I think it's a good thing I have a memebership at the local gym, because I love eating out.

Blogarita said...

As I mentioned in a recent post, I don't count calories, so this information wouldn't be useful to me. I don't think it necessarily needs to be on the menu. But I do think it should be AVAILABLE upon request for anyone who does want to see it.

Our biggest hangup about restaurants is the cost.

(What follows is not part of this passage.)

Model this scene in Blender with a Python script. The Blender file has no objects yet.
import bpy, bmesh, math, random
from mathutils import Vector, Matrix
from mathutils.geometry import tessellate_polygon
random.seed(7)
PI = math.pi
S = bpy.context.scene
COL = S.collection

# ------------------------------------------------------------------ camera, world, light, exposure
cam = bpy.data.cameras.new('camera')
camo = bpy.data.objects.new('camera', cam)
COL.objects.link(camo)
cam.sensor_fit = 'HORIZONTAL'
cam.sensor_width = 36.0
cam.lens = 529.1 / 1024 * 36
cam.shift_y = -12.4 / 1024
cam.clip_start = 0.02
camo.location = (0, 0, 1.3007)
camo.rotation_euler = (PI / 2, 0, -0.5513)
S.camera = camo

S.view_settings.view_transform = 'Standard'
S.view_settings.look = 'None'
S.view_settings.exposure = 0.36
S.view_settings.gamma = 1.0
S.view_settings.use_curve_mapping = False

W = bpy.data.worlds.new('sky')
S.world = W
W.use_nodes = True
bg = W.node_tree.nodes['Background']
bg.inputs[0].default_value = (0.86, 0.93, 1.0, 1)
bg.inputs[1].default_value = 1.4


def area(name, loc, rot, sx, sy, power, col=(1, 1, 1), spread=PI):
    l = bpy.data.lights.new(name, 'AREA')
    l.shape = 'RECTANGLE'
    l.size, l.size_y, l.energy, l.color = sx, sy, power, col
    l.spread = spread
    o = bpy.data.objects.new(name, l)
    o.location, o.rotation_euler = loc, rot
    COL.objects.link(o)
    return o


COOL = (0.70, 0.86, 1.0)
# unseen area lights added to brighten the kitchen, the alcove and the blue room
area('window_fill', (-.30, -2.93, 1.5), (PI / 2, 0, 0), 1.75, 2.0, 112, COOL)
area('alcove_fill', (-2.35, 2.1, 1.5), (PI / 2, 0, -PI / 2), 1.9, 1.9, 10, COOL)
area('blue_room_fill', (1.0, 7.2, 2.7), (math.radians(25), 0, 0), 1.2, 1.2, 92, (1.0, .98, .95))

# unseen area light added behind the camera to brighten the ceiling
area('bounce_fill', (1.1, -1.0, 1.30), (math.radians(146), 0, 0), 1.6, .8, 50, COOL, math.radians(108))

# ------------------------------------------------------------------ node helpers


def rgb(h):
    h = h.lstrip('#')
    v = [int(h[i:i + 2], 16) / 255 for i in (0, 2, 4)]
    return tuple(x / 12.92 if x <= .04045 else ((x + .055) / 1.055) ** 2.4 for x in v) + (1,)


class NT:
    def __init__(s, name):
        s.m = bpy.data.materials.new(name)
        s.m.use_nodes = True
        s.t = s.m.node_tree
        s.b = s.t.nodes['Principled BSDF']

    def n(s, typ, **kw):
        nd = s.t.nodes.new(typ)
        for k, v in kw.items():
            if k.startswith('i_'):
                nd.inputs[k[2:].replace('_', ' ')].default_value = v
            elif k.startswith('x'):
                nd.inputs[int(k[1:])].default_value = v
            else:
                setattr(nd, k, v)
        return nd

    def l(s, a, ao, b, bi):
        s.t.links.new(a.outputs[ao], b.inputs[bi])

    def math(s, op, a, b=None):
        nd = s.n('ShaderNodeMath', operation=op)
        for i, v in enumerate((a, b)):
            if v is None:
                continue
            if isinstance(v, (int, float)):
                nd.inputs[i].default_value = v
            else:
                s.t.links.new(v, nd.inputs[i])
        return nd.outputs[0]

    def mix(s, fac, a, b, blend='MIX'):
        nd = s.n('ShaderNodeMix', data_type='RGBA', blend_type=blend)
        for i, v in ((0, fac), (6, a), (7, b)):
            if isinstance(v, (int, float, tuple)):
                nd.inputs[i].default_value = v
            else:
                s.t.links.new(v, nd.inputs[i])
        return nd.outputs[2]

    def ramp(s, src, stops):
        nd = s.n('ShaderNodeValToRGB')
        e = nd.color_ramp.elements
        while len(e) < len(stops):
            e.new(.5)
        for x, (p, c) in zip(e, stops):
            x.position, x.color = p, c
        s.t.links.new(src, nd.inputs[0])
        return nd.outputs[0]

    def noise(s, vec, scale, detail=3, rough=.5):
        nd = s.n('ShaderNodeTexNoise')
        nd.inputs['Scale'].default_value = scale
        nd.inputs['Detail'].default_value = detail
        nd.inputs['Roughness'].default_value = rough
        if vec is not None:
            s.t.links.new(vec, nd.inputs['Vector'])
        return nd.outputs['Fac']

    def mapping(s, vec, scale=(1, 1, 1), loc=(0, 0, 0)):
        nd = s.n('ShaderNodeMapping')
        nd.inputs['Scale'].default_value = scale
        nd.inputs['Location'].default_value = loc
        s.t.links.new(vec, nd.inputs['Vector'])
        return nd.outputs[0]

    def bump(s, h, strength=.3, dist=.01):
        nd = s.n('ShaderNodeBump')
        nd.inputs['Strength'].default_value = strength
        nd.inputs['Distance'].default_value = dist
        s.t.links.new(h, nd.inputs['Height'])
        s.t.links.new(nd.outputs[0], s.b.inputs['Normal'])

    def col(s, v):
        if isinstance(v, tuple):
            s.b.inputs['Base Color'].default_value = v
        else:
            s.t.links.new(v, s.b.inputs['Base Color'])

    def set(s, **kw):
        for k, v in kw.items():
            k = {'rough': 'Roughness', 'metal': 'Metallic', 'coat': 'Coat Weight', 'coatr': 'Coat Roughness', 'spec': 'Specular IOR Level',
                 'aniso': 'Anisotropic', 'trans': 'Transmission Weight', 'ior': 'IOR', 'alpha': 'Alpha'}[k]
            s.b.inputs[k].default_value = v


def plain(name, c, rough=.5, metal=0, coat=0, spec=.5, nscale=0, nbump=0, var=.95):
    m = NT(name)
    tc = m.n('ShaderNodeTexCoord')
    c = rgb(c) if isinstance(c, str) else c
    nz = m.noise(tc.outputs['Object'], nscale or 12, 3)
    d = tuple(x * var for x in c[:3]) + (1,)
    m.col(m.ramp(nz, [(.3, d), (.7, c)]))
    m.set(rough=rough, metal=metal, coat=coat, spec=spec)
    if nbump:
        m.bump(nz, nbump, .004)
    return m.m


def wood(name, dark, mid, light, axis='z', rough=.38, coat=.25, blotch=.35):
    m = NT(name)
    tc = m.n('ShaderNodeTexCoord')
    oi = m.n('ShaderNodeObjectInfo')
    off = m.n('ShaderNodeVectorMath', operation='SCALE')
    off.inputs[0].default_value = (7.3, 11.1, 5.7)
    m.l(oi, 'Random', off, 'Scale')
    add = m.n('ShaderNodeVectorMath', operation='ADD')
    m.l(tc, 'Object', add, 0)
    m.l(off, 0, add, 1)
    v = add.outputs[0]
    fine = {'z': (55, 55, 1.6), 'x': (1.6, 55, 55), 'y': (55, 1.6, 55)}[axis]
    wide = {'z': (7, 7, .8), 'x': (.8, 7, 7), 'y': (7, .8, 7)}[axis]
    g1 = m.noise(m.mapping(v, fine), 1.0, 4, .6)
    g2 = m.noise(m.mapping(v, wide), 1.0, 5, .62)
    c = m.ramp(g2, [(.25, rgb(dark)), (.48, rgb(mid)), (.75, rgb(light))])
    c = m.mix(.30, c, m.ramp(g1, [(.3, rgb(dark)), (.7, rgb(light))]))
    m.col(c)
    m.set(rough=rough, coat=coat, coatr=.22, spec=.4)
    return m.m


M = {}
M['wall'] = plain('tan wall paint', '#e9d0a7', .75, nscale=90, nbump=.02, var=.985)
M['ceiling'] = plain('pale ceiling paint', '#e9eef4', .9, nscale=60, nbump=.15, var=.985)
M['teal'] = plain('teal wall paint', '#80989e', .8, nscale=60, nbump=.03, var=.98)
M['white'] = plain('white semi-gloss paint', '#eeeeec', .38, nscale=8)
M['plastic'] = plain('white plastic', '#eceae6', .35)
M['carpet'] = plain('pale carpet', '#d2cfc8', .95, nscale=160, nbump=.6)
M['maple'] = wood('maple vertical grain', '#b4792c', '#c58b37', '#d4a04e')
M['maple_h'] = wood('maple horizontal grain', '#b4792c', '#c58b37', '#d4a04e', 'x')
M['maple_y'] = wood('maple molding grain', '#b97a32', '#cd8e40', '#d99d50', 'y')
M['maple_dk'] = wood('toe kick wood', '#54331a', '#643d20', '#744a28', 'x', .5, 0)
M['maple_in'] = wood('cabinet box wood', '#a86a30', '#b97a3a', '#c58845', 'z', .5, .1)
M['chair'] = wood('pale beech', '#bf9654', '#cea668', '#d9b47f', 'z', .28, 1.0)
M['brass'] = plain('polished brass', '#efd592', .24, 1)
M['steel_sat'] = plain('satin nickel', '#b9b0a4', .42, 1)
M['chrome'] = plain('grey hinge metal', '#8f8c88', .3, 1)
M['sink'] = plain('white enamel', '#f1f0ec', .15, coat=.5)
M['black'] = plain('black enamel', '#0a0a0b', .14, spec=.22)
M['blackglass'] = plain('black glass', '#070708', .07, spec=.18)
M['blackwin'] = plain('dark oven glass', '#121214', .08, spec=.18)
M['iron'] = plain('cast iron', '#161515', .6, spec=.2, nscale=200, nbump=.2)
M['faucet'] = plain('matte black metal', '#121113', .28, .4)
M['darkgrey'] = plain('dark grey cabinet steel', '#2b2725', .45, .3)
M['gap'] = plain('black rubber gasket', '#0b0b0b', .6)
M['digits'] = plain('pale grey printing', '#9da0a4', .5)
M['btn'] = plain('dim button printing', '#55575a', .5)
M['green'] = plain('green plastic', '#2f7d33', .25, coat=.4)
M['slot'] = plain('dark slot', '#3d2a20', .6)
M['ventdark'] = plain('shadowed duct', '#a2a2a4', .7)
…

Going out once in a while is fine, but we just can't justify going to a restaurant and spending $15 a plate when I could probably make a close rendition of it at home for half the price.

Dave Morris said...

Working at home is the primary reason we hit so many restaurants... I just need to get out of the house in the evenings for a little while so we end up eating somewhere.

I must admit, the dining experience is all the better when you're looking across the table at a pair of beautiful, blue eyes.

Tug said...

I think restaurants should have the information available - maybe a separate flyer with just the name of the dish (no description taking up room) and info? That way if you want it, it's there. I wouldn't care either way; if I want to order something, I do.

Mishka said...

I would love to have the info from restaurants without having to come home and look it up. I track my calories everyday and sometimes finding the info on the web is hard....like Outback for instance. Only some of their stuff can be found. The company's website doesn't have it because their portions are so oversized that you would be eating an entire days worth of calories in just an appetizer...fortunately, I always take home 1/2 from there and try to get some veggies in with my "meat and potatoes".

Jen, Fred, Jennifer or Mom said...

I'm all for the idea!!! I wish restaurants would be more conscience of how they prepare food and what they put in it.